竹久夢二とは、四つほど年下。竹久夢二の女が頽廃美だったとすれば、高畠華宵の女は妖艶美だったといえるでしょうか。
高畠は十七のとき、「花宵」の号名を。これを明治四十三年になって、「華宵」と変えたという。その翌年、「津村順天堂」の「中将湯」の広告絵画を描いて、好評となった絵師でももあります。いや、高畠華宵こそ、「絵師」と呼ぶにふさわしい画家であったでしょうね。

♬ 国貞描くの乙女もゆけば
華宵好みの君もゆく

「銀座行進曲」にも歌われたほどの人気を博したものです。
高畠華宵はもの覚えもよくて。銀座の街を描くにも、一丁目から七丁目のすべての店を記憶してから、筆を採ったという。
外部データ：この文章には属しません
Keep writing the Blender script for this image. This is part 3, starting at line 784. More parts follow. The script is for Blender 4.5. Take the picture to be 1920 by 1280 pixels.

「特筆したいのは彼のモノクロームのペン画で、それまで毛筆が主流であった挿絵に、流れるようにやわらかい独特のペンタッチを導入した。」

同じく画家の、やなせ たかしは『艶麗な美人画』と題する随筆の中で、そのように書いています。文中、「彼」とあるのが、高畠華宵であるのは、いうまでもないでしょう。
その高畠華宵と、ルパンが関係しているとは、思いもよらないことでした。
昭和二十七年に、大日本雄弁会講談社から、『怪盗ルパン』が出ています。この挿画を担当したのが、高畠華宵なのです。表紙も、口絵も、挿画も、すべて、高畠華宵。
ここでの『怪盗ルパン』は、少年探偵、イシドル・トルレが活躍する物語になっています。このトルレ少年に、高畠華宵は、アーガイル模様のホオズを履かせているのです。
アーガイル柄とは、ニットでしょう。が、それ以前には、タータンの布地をバイアスに仕立てて靴下にしたところから、はじまっているものと思われます。
まあ、それはともかく。「弥生美術館」に、高畠華宵の絵を観に行くにも、アーガイル・ホオズはふさわしいのかも知れませんよ。